William Edwards v. Jody Upton
This text of 427 F. App'x 391 (William Edwards v. Jody Upton) is published on Counsel Stack Legal Research, covering Court of Appeals for the Fifth Circuit primary law. Counsel Stack provides free access to over 12 million legal documents including statutes, case law, regulations, and constitutions.
Opinion
William Edwards, federal prisoner # 00212-748, appeals the district court’s denial of the petition for a writ of habeas corpus he filed challenging his conviction and 245-month sentence for conspiracy to distribute narcotics. See United States v. Hoover, 246 F.3d 1054, 1057 (7th Cir.2001). He maintains that the district court erred in determining that he was not entitled to raise his challenge to the introduction of evidence at his trial and sentencing in a 28 U.S.C. § 2241 petition.
As a general rule, a federal prisoner who seeks to collaterally challenge the legality of his conviction or sentence must file a 28 U.S.C. § 2255 motion. Padilla v. United States, 416 F.3d 424, 426-27 (5th Cir.2005). Such claims may be raised in a § 2241 petition under the savings clause of § 2255(e) only if the prisoner shows that the § 2255 remedy is “inadequate or ineffective to test the legality of his detention.” § 2255(e).
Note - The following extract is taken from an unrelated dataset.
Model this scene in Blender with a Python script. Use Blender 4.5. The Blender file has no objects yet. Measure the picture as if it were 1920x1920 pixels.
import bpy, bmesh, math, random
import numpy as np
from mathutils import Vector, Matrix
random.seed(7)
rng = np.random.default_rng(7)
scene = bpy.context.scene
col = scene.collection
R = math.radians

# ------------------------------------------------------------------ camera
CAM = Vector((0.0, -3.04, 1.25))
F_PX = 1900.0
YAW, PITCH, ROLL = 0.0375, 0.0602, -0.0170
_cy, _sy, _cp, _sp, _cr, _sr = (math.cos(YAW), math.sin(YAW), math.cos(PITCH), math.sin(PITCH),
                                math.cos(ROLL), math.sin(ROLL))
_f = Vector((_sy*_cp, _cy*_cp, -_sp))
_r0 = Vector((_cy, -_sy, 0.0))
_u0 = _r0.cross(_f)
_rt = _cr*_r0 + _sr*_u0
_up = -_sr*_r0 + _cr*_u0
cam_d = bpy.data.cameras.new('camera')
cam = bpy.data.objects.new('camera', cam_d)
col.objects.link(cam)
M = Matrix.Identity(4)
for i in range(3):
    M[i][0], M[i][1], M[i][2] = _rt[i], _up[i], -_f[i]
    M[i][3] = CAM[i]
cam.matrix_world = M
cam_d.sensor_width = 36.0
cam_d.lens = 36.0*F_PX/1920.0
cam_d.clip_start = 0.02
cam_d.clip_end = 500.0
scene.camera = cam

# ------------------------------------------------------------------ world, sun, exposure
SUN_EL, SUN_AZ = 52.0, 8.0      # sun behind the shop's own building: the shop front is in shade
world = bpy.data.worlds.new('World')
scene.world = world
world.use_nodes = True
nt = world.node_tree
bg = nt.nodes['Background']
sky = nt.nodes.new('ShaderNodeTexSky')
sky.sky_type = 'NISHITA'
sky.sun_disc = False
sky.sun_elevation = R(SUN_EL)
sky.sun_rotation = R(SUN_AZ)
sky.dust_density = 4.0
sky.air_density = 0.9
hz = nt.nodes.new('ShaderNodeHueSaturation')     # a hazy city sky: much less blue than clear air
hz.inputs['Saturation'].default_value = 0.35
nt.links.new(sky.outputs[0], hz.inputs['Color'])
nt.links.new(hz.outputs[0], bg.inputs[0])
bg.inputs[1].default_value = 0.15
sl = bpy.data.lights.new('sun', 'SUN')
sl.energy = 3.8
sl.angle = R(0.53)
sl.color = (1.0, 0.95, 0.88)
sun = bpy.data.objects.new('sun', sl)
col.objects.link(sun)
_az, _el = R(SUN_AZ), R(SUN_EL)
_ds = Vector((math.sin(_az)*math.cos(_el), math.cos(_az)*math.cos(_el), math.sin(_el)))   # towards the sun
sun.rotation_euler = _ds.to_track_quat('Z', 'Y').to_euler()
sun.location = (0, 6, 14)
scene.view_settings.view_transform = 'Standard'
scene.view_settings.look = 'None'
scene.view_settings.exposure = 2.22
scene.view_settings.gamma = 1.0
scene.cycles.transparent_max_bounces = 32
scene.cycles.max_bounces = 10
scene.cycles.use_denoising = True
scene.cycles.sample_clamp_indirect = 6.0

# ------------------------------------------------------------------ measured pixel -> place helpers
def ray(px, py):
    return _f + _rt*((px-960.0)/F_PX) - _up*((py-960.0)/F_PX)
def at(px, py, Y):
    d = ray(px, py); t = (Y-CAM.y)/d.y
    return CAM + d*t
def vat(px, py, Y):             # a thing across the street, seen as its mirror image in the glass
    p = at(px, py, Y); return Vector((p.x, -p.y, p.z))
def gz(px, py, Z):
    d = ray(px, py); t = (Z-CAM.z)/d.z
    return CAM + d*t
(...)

Edwards has not made such a showing, as he has not established that his claims are based on a retroactively applicable Supreme Court decision establishing that he was convicted of a nonexistent offense. Reyes-Requena v. United States, 243 F.3d 893, 904 (5th Cir.2001). Although Edwards maintains that the district court lacked the authority to consider his § 2241 petition as a proceeding arising under § 2255, he is incorrect. See Tolliver v. Dobre, 211 F.3d 876, 877-78 (5th Cir.2000).
*392 Edwards contends that he may proceed under § 2241 because he was “actually innocent” of a firearm enhancement used to increase his sentence, which was based on evidence that a state court had found to be illegally obtained. He has not established that his alleged actual innocence of his sentence provides a “gateway” through which the district court is authorized to review his claims. See Schlup v. Delo, 513 U.S. 298, 315, 115 S.Ct. 851, 130 L.Ed.2d 808 (1995); Kinder v. Purdy, 222 F.3d 209, 213-14 (5th Cir.2000). Additionally, Edwards has not shown that the district court should hear his claims because the requirements of § 2255’s savings clause violate the Suspension Clause of the United States Constitution. See Wesson v. U.S. Penitentiary Beaumont, Tex., 305 F.3d 343, 346-47 (5th Cir.2002). Consequently, the judgment of the district court is AFFIRMED.
Pursuant to 5th Cir. R. 47.5, the court has determined that this opinion should not be published and is not precedent except under the limited circumstances set forth in 5th Cir. R. 47.5.4.